AI ambitions outpace data readiness in MEA
IBM study reveals growing gap between AI goals and ability to implement
#MiddleEast #sentiment - Chief Data Officers across the Middle East and Africa are racing to scale artificial intelligence capabilities whilst confronting a widening gap between ambition and readiness, according to a new study by US technology company IBM’s Institute for Business Value. The research reveals 77 percent of surveyed MEA data leaders prioritise investments that accelerate AI capabilities, yet only 25 percent express confidence their data can support new AI-enabled revenue streams. Advanced data skills have emerged as the top challenge for 54 percent of respondents, nearly doubling from 28 percent in 2023.
SO WHAT? - IBM’s findings expose a critical gap at the heart of the Middle East and Africa’s AI transformation. Whilst organisations are moving rapidly from pilots to deployment, fundamental barriers around data accessibility, integrity and talent prevent many from capturing AI’s full economic potential. The near-doubling of skills concerns in just two years suggests the talent gap is growing faster than many anticipated, potentially constraining the pace at which MEA organisations can operationalise AI initiatives and generate competitive advantage.
Here are some key points from the research:
There is a widening gap between AI ambition and readiness among organisaitons in the Middle East and Africa (MEA), according to a new study by the IBM Institute for Business Value.
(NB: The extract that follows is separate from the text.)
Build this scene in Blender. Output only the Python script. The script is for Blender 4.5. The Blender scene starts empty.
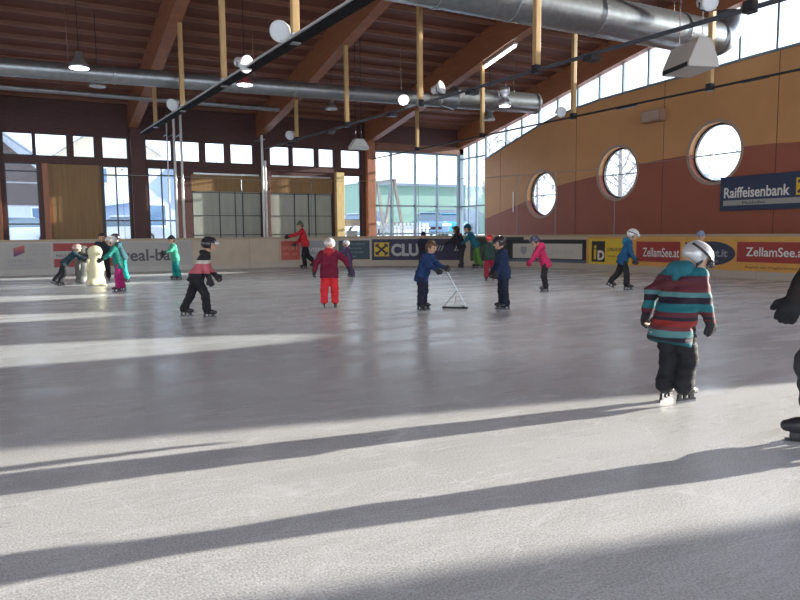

The institute surveyed 1,700 Chief Data Officers and senior data leaders worldwide across 27 geographies and 19 industries between July and September 2025, providing insights into how enterprise data strategies are evolving amid the AI transformation.
Three-quarters (76%) of MEA Chief Data Officers report their organisation’s data strategy is now integrated with technology roadmap and infrastructure investments, rising from 55% in 2023, yet only 27% are confident their organisations can use unstructured data to deliver business value.
Deploying data for competitive advantage has become the top priority for MEA data chiefs, overtaking governance and actionable insights as core responsibilities, with 78% reporting their unique data products have already provided significant competitive advantages to their organisations.
The talent challenge has intensified dramatically, with 79% of surveyed MEA leaders struggling to fill key data roles and only 51% saying recruitment efforts deliver needed skills and experience, down from 66% in 2024.
Despite readiness concerns, 75% of MEA respondents believe potential benefits of deploying AI agents outweigh risks, and 70% are comfortable with their organisations relying on outcomes from AI agents.
Data democratisation is gaining traction, with 72% of MEA data chiefs saying it helps their organisation move faster and 64% believing data is wasted without broad employee access.
The study reveals only 28% of MEA respondents strongly agree they can clearly convey how data facilitates business results, and just 27% have clear measures to determine the value of data-driven business outcomes.
To address the AI-data gap, 75% of MEA Chief Data Officers say they bring AI to data rather than centralising it, whilst 68% have started developing diverse datasets to train AI agents.
ZOOM OUT - Overall, the 2025 CDO study’s global findings reveal a fundamental shift in how enterprises approach data strategy, with 81 percent of Chief Data Officers worldwide now prioritising investments that accelerate AI capabilities. Organisations are allocating 13 percent of IT budgets to data strategy, up from just 4 percent in 2023, whilst 75 percent have established data platforms enabling integration across silos. Yet only 26 percent globally express confidence their data capabilities can support AI-enabled revenue streams.